* Start Input material *

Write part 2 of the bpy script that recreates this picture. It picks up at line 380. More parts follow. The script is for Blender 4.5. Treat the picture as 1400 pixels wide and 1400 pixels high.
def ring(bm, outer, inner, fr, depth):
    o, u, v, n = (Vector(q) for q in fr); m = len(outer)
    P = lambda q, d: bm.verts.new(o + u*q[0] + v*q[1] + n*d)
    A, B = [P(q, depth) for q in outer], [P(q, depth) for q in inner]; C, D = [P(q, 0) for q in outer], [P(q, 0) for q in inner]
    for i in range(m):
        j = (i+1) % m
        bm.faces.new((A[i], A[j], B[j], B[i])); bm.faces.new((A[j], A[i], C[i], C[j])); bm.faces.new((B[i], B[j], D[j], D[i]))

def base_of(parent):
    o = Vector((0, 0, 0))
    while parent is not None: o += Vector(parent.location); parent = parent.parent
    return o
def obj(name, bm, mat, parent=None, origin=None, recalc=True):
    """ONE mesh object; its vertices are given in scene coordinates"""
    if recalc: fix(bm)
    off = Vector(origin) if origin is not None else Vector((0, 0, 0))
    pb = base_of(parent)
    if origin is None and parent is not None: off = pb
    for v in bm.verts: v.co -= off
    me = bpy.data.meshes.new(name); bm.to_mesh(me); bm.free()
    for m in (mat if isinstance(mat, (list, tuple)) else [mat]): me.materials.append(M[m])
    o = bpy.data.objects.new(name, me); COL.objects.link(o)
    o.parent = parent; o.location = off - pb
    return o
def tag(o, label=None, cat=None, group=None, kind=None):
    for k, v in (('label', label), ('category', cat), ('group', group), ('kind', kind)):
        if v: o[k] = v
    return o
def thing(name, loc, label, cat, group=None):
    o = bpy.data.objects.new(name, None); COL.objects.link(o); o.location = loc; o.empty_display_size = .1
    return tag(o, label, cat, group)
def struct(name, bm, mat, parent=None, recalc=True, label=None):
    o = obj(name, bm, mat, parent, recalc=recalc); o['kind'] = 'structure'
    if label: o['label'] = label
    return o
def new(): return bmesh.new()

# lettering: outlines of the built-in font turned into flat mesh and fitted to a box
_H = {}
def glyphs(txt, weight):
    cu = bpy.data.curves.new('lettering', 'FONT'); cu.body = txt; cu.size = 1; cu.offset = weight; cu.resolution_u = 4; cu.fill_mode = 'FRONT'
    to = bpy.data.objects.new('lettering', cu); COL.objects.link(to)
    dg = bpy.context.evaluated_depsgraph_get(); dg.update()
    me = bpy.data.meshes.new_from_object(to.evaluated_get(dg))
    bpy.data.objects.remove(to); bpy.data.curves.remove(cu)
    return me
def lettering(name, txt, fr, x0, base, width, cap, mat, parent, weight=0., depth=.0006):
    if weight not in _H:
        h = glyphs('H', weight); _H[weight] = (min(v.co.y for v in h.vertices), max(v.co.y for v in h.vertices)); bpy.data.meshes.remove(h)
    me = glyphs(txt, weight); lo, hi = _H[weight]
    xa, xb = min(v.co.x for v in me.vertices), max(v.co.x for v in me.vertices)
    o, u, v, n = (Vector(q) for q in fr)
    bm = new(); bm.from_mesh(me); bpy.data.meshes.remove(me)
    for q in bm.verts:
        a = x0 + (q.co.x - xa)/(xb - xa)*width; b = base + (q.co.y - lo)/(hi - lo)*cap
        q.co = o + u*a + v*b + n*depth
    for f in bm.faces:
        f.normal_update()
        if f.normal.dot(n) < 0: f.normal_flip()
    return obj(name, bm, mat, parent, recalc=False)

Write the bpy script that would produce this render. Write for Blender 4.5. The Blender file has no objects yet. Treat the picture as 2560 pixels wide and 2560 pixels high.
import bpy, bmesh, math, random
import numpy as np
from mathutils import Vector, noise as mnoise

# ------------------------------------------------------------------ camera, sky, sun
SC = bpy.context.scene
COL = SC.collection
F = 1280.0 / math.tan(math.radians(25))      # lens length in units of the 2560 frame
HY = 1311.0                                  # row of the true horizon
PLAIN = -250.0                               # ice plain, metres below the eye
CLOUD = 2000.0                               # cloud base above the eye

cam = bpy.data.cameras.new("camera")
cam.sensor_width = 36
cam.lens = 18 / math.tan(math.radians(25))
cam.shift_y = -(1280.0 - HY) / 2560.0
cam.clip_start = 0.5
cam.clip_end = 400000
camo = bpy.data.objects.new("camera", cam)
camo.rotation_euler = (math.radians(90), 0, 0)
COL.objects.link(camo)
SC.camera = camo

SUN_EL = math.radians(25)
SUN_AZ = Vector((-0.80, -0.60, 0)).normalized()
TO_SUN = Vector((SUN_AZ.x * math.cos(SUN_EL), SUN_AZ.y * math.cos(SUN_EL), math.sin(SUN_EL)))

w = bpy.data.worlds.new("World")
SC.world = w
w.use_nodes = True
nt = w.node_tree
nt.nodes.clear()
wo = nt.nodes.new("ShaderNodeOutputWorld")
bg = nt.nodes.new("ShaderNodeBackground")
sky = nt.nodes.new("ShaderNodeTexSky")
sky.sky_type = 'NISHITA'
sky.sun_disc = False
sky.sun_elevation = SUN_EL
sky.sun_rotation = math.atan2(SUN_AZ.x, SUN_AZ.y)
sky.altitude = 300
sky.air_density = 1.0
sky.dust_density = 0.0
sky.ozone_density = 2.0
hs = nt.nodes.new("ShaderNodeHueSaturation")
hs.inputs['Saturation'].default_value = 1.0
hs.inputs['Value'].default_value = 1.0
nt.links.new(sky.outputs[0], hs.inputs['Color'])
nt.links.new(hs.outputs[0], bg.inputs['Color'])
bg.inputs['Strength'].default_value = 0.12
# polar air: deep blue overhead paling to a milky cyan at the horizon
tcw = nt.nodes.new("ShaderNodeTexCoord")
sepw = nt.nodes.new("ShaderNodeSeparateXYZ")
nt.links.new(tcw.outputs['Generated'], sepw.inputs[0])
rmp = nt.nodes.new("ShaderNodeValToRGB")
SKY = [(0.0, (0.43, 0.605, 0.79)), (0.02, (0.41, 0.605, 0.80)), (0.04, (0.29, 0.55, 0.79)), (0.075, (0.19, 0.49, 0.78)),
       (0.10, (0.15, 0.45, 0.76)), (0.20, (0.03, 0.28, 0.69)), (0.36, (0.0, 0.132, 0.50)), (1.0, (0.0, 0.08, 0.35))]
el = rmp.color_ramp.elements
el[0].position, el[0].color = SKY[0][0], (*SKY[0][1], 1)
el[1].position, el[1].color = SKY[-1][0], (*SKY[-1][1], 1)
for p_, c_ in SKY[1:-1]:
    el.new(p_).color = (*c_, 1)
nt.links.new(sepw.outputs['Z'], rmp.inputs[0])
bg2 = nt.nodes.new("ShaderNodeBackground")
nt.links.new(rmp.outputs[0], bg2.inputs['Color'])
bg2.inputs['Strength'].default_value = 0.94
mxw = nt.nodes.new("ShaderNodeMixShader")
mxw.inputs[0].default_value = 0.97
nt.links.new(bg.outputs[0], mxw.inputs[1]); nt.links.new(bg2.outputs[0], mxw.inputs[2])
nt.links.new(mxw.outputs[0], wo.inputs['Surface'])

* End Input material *

- **Exercise prompt**: Your task is to quote the lines above, beginning with the first and ending with the one that holds "def new(): return bmesh.new()".

- **Reply**:
Write part 2 of the bpy script that recreates this picture. It picks up at line 380. More parts follow. The script is for Blender 4.5. Treat the picture as 1400 pixels wide and 1400 pixels high.
def ring(bm, outer, inner, fr, depth):
    o, u, v, n = (Vector(q) for q in fr); m = len(outer)
    P = lambda q, d: bm.verts.new(o + u*q[0] + v*q[1] + n*d)
    A, B = [P(q, depth) for q in outer], [P(q, depth) for q in inner]; C, D = [P(q, 0) for q in outer], [P(q, 0) for q in inner]
    for i in range(m):
        j = (i+1) % m
        bm.faces.new((A[i], A[j], B[j], B[i])); bm.faces.new((A[j], A[i], C[i], C[j])); bm.faces.new((B[i], B[j], D[j], D[i]))

def base_of(parent):
    o = Vector((0, 0, 0))
    while parent is not None: o += Vector(parent.location); parent = parent.parent
    return o
def obj(name, bm, mat, parent=None, origin=None, recalc=True):
    """ONE mesh object; its vertices are given in scene coordinates"""
    if recalc: fix(bm)
    off = Vector(origin) if origin is not None else Vector((0, 0, 0))
    pb = base_of(parent)
    if origin is None and parent is not None: off = pb
    for v in bm.verts: v.co -= off
    me = bpy.data.meshes.new(name); bm.to_mesh(me); bm.free()
    for m in (mat if isinstance(mat, (list, tuple)) else [mat]): me.materials.append(M[m])
    o = bpy.data.objects.new(name, me); COL.objects.link(o)
    o.parent = parent; o.location = off - pb
    return o
def tag(o, label=None, cat=None, group=None, kind=None):
    for k, v in (('label', label), ('category', cat), ('group', group), ('kind', kind)):
        if v: o[k] = v
    return o
def thing(name, loc, label, cat, group=None):
    o = bpy.data.objects.new(name, None); COL.objects.link(o); o.location = loc; o.empty_display_size = .1
    return tag(o, label, cat, group)
def struct(name, bm, mat, parent=None, recalc=True, label=None):
    o = obj(name, bm, mat, parent, recalc=recalc); o['kind'] = 'structure'
    if label: o['label'] = label
    return o
def new(): return bmesh.new()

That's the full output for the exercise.